When we looked up into each other's eyes, I was lost. His eyes held me just as his hands and arms did. I felt loved, cherished, safe. He really was the man of the emails and phone calls. M was real.

Conversation after that simply flowed. We had been talking incessantly for 8 months for goodness sake! We went back to his room to leave the box of cookies I brought for him. He kept my hand in his, glancing at me and smiling, guiding me through open doors. Before leaving his room, he pulled me in for another kiss, longer, lingering, deep. My heart was in my throat, a smile on my lips. I could have stood there all night kissing him. He was smiling as he parted, a twinkle in his eyes as if he could read my mind and my desires. We left, holding my hand in his, and went out for dinner.

I picked the East Coast Lagoon for his first official foray into Singapore (although the night he arrived, he bravely ventured into Geylang and its red light district). M pulled me in close to him in the cab, arm around my shoulder, hand on mine. This has since become our favourite way of sitting as we travelled around Singapore, by cab, my MRT and also in Thailand when we were on holiday. I sensed a little reserve in him, as I was also feeling the same - holding back a little, as bit by bit we slowly surrendered to the feelings that were building inside us. But sparks there were... and silly grins, and thumping hearts. He kept kissing me and I kept losing my train of thought. And we were laughing, giggling at how easy this was all flowing together, at how comfortable we were feeling in each other's company.

Later at dinner, after thoroughly scouting the place, we got a table near the beach, sat side by side to savour the few dishes he ventured to try. And talked and talked and talked and kissed some more. I love how he's not hesitant to let his feelings show. His firm yet gentle touches, his smiles as he looked at me followed by a sigh reflected my own. I love how he made me feel even as I tentatively reached out to touch, caress, hold and kiss him. I love the strength I felt under my hands, and the gentleness too. And I love that he wants me close, even as we were eating, his leg pressed up to mine, keeping me near.

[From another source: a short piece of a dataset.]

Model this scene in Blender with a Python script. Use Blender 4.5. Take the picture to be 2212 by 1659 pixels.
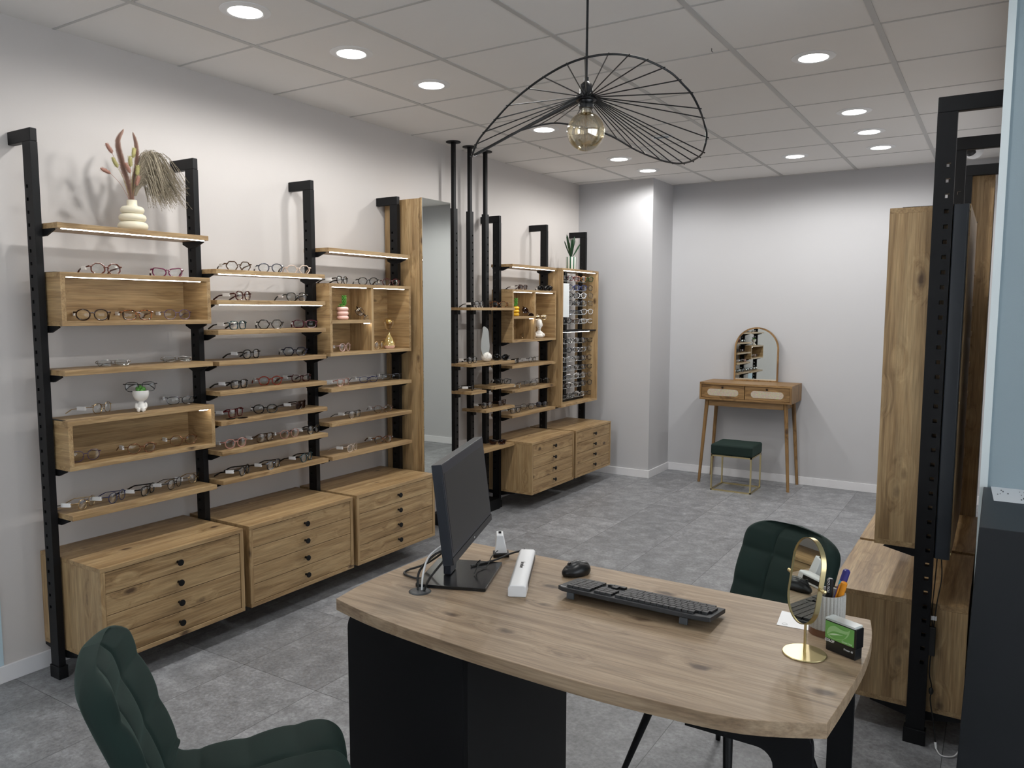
import bpy, bmesh, math, random
from mathutils import Vector, Matrix, Euler
D = bpy.data
for o in list(D.objects): D.objects.remove(o)
S = bpy.context.scene
COL = S.collection
PI = math.pi
R = math.radians
random.seed(7)

# ------------------------------------------------------------ camera
cam = D.cameras.new('camera'); co = D.objects.new('camera', cam); COL.objects.link(co)
cam.sensor_width = 36; cam.sensor_fit = 'HORIZONTAL'; cam.lens = 36*1677.35/2212; cam.clip_start = .02
rt = Vector((.84645, .53246, .00207)); up = Vector((-.05264, .07981, .99542)); fw = Vector((-.52986, .84268, -.09558))
co.matrix_world = Matrix(((rt.x, up.x, -fw.x, 3.4525), (rt.y, up.y, -fw.y, 0), (rt.z, up.z, -fw.z, 1.5554), (0, 0, 0, 1)))
S.camera = co
# ------------------------------------------------------------ world, exposure
w = D.worlds.new('world'); S.world = w; w.use_nodes = True
w.node_tree.nodes['Background'].inputs[0].default_value = (.88, .94, 1, 1)
w.node_tree.nodes['Background'].inputs[1].default_value = 2.6
S.view_settings.view_transform = 'Standard'; S.view_settings.look = 'None'
S.view_settings.gamma = 1; S.view_settings.use_curve_mapping = False
S.view_settings.exposure = 0.24
H = 2.729          # ceiling height
# ------------------------------------------------------------ ceiling spots (recessed lamps in view, then unseen ones added as fill)
LAMPS = [(.853, 2.145), (.853, 2.739), (.853, 3.334), (.853, 4.521), (.853, 5.70), (.853, 6.285),
         (2.645, 3.917), (2.645, 5.09), (2.645, 5.704), (2.645, 6.287), (2.045, 6.30), (.853, .38), (2.045, -.8), (2.645, 2.145)]
def spot(x, y, power=26):
    l = D.lights.new('lamp_light', 'SPOT'); l.energy = power; l.spot_size = R(174); l.spot_blend = .4
    l.shadow_soft_size = .045; l.color = (1, .985, .96)
    o = D.objects.new('lamp_light', l); o.location = (x, y, H-.012); COL.objects.link(o); return o

# ------------------------------------------------------------ helpers
def tag(o, label=None, cat=None, group=None, kind=None):
    if label: o['label'] = label
    if cat: o['category'] = cat
    if group: o['group'] = group
    if kind: o['kind'] = kind
    return o
def thing(name, label, cat, loc=(0, 0, 0), rz=0, group=None):
    o = D.objects.new(name, None); o.empty_display_size = .05; COL.objects.link(o)
    o.location = loc; o.rotation_euler = (0, 0, rz)
    return tag(o, label, cat, group)
class MB:
    def __init__(s): s.b = bmesh.new()
    def box(s, x0, x1, y0, y1, z0, z1, M=None):
        vs = [s.b.verts.new(v) for v in ((x0, y0, z0), (x1, y0, z0), (x1, y1, z0), (x0, y1, z0), (x0, y0, z1), (x1, y0, z1), (x1, y1, z1), (x0, y1, z1))]
        if M:
            for v in vs: v.co = M @ v.co
        for f in ((3, 2, 1, 0), (4, 5, 6, 7), (0, 1, 5, 4), (1, 2, 6, 5), (2, 3, 7, 6), (3, 0, 4, 7)): s.b.faces.new([vs[i] for i in f])
        return s
    def tube(s, pts, r, n=8, closed=False, caps=True):
        pts = [Vector(p) for p in pts]; N = len(pts)
        rr = r if isinstance(r, (list, tuple)) else [r]*N
        rings = []; prev = None
        for i, p in enumerate(pts):
            if closed: t = pts[(i+1) % N]-pts[i-1]
            else: t = pts[min(i+1, N-1)]-pts[max(i-1, 0)]
            t.normalize()
            if prev is None:
                a = Vector((0, 0, 1)) if abs(t.z) < .9 else Vector((1, 0, 0)); x = t.cross(a).normalized()
            else:
                x = prev-t*prev.dot(t)
                x = x.normalized() if x.length > 1e-6 else t.orthogonal().normalized()
            prev = x; y = t.cross(x)
            rings.append([s.b.verts.new(p+(x*math.cos(2*PI*k/n)+y*math.sin(2*PI*k/n))*rr[i]) for k in range(n)])
        for i in range(N if closed else N-1):
            a, b = rings[i], rings[(i+1) % N]
            if closed and i == N-1:
                sh = min(range(n), key=lambda q: (a[0].co-b[q].co).length); b = b[sh:]+b[:sh]
            for k in range(n): s.b.faces.new((a[k], a[(k+1) % n], b[(k+1) % n], b[k]))
        if caps and not closed:
            s.b.faces.new(rings[0][::-1]); s.b.faces.new(rings[-1])
        return s
    def lathe(s, prof, n=32, c=(0, 0, 0), M=None):
        rings = []
        for r, z in prof:
            if r < 1e-5: rings.append([s.b.verts.new((c[0], c[1], c[2]+z))])
            else: rings.append([s.b.verts.new((c[0]+r*math.cos(2*PI*k/n), c[1]+r*math.sin(2*PI*k/n), c[2]+z)) for k in range(n)])
        for a, b in zip(rings, rings[1:]):
            for k in range(n):
                p = [a[k % len(a)], a[(k+1) % n % len(a)], b[(k+1) % n % len(b)], b[k % len(b)]]
                q = []
                for v in p:
                    if v not in q: q.append(v)
                if len(q) > 2: s.b.faces.new(q)
        if M:
            for rg in rings:
                for v in rg: v.co = M @ v.co
        return s
    def cyl(s, r, z0, z1, n=24, c=(0, 0, 0), M=None, r2=None):
        return s.lathe([(0, z0), (r, z0), (r if r2 is None else r2, z1), (0, z1)], n, c, M)
    def prism(s, poly, z0, z1, M=None):
        a = [s.b.verts.new((p[0], p[1], z0)) for p in poly]; b = [s.b.verts.new((p[0], p[1], z1)) for p in poly]
        n = len(poly); s.b.faces.new(a[::-1]); s.b.faces.new(b)
        for k in range(n): s.b.faces.new((a[k], a[(k+1) % n], b[(k+1) % n], b[k]))
        if M:
            for v in a+b: v.co = M @ v.co
        return s
    def ell(s, c, r, n=16, M=None):
        T = Matrix.Translation(c) @ (M or Matrix.Identity(4)) @ Matrix.Diagonal((r[0], r[1], r[2], 1))
        return s.lathe([(math.sin(PI*k/n), -math.cos(PI*k/n)) for k in range(n+1)], n+4, M=T)
    def mesh(s, name, smooth=False):
        bmesh.ops.recalc_face_normals(s.b, faces=s.b.faces)
        me = D.meshes.new(name); s.b.to_mesh(me); s.b.free()
        if smooth:
            me.polygons.foreach_set('use_smooth', [True]*len(me.polygons))
            try: me.set_sharp_from_angle(angle=R(38 if smooth is True else smooth))
            except Exception: pass
        return me
    def build(s, name, mat, parent=None, smooth=False, bevel=0, loc=None, seg=2):
        o = D.objects.new(name, s.mesh(name, smooth)); COL.objects.link(o)
        if mat: o.data.materials.append(mat)
        if parent: o.parent = parent
        if loc: o.location = loc
        if bevel:
            m = o.modifiers.new('bevel', 'BEVEL'); m.width = bevel; m.segments = seg; m.limit_method = 'ANGLE'; m.angle_limit = R(40)
            if not smooth:
                o.data.polygons.foreach_set('use_smooth', [True]*len(o.data.polygons)); m.harden_normals = True
        return o
def rmesh(o, voxel, smooth=0):
    m = o.modifiers.new('r', 'REMESH'); m.mode = 'VOXEL'; m.voxel_size = voxel; m.use_smooth_shade = True
    if smooth: k = o.modifiers.new('s', 'SMOOTH'); k.factor = .6; k.iterations = smooth
    dg = bpy.context.evaluated_depsgraph_get(); me = D.meshes.new_from_object(o.evaluated_get(dg))
    o.modifiers.clear(); old = o.data; o.data = me; D.meshes.remove(old)
    me.polygons.foreach_set('use_smooth', [True]*len(me.polygons))
    return o
def rounded(x0, x1, y0, y1, r, n=6):
    P = []
    for cx, cy, a in ((x1-r, y1-r, 0), (x0+r, y1-r, 90), (x0+r, y0+r, 180), (x1-r, y0+r, 270)):
        for k in range(n+1):
            t = R(a+90*k/n); P.append((cx+r*math.cos(t), cy+r*math.sin(t)))
    return P
def smoothpath(P, n=8):
    P = [Vector(p) for p in P]; out = []
    for i in range(len(P)-1):
        p0, p1, p2, p3 = P[max(i-1, 0)], P[i], P[i+1], P[min(i+2, len(P)-1)]
        for k in range(n):
            t = k/n
            out.append(.5*((2*p1)+(-p0+p2)*t+(2*p0-5*p1+4*p2-p3)*t*t+(-p0+3*p1-3*p2+p3)*t**3))
    out.append(P[-1]); return out
def text(body, size, mat, parent, M, name='lettering', depth=.0003, bold=0):
    c = D.curves.new(name, 'FONT'); c.body = body; c.size = size; c.extrude = depth; c.offset = bold
    c.align_x = 'CENTER'; c.align_y = 'CENTER'
    t = D.objects.new(name+'_tmp', c); COL.objects.link(t)
    dg = bpy.context.evaluated_depsgraph_get(); me = D.meshes.new_from_object(t.evaluated_get(dg)); D.objects.remove(t)
    me.transform(M); me.materials.clear(); me.materials.append(mat); me.name = name
    o = D.objects.new(name, me); COL.objects.link(o); o.parent = parent; return o

# ------------------------------------------------------------ materials
def mat(name, col, rough=.5, metal=0, **k):
    m = D.materials.new(name); m.use_nodes = True; b = m.node_tree.nodes['Principled BSDF']
    b.inputs['Base Color'].default_value = (*col, 1); b.inputs['Roughness'].default_value = rough; b.inputs['Metallic'].default_value = metal
    for a, v in k.items(): b.inputs[a.replace('_', ' ')].default_value = v
    return m
def N(m, t, **k):
    n = m.node_tree.nodes.new(t)
    for a, v in k.items(): setattr(n, a, v)
    return n
def L(m, a, b): m.node_tree.links.new(a, b)
def micro(m, scale=60, amt=.06, bump=.02):
    """fine mottling so that plain surfaces are not dead flat"""
    b = m.node_tree.nodes['Principled BSDF']; c = b.inputs['Base Color'].default_value[:]
    tc = N(m, 'ShaderNodeTexCoord'); n = N(m, 'ShaderNodeTexNoise'); n.inputs['Scale'].default_value = scale; n.inputs['Detail'].default_value = 6
    L(m, tc.outputs['Object'], n.inputs['Vector'])
    r = N(m, 'ShaderNodeMapRange'); r.inputs['To Min'].default_value = 1-amt; r.inputs['To Max'].default_value = 1+amt
    L(m, n.outputs['Fac'], r.inputs['Value'])
    v = N(m, 'ShaderNodeVectorMath', operation='SCALE'); v.inputs[0].default_value = c[:3]
    L(m, r.outputs[0], v.inputs['Scale']); L(m, v.outputs[0], b.inputs['Base Color'])
    if bump:
        bp = N(m, 'ShaderNodeBump'); bp.inputs['Strength'].default_value = bump; bp.inputs['Distance'].default_value = .01
        L(m, n.outputs['Fac'], bp.inputs['Height']); L(m, bp.outputs[0], b.inputs['Normal'])
    return m
def emis(name, col, s):
    m = D.materials.new(name); m.use_nodes = True; b = m.node_tree.nodes['Principled BSDF']
    b.inputs['Base Color'].default_value = (.9, .9, .9, 1); b.inputs['Emission Color'].default_value = (*col, 1); b.inputs['Emission Strength'].default_value = s
    return m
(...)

After dinner we walked from the Lagoon to the East Coast Village, holding hands, chatting the whole way, pausing for a kiss here and there. It is so easy to be with him. We simply fit. Only I didn't realise then how much of a fit. The man I had fallen in love with online was here, within reach, and I was bubbling over with joy. The nerves were long gone. I was with my love, God was in his heaven and all was right with the world. Not wanting to do anything else that would distract us from each other, we caught a cab back to his hotel.

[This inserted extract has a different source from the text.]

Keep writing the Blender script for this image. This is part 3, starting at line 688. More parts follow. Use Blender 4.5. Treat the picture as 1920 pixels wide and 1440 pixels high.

What followed was a gentle exploration of each other with much of our clothes on. Kissing is fast becoming a favourite past-time. We both held back that first night, content to just be with the other, being close. I stayed till 2am before my alarm went, reminding me of work the next day. I so wanted to stay and I know he did too but I felt that it was better to not go that far on our 'first date'.

M walked me out to catch a cab. A hug and kiss goodnight, a promise to stay with him the next night and I was on my way...feeling as if I had left my heart behind as we sped off.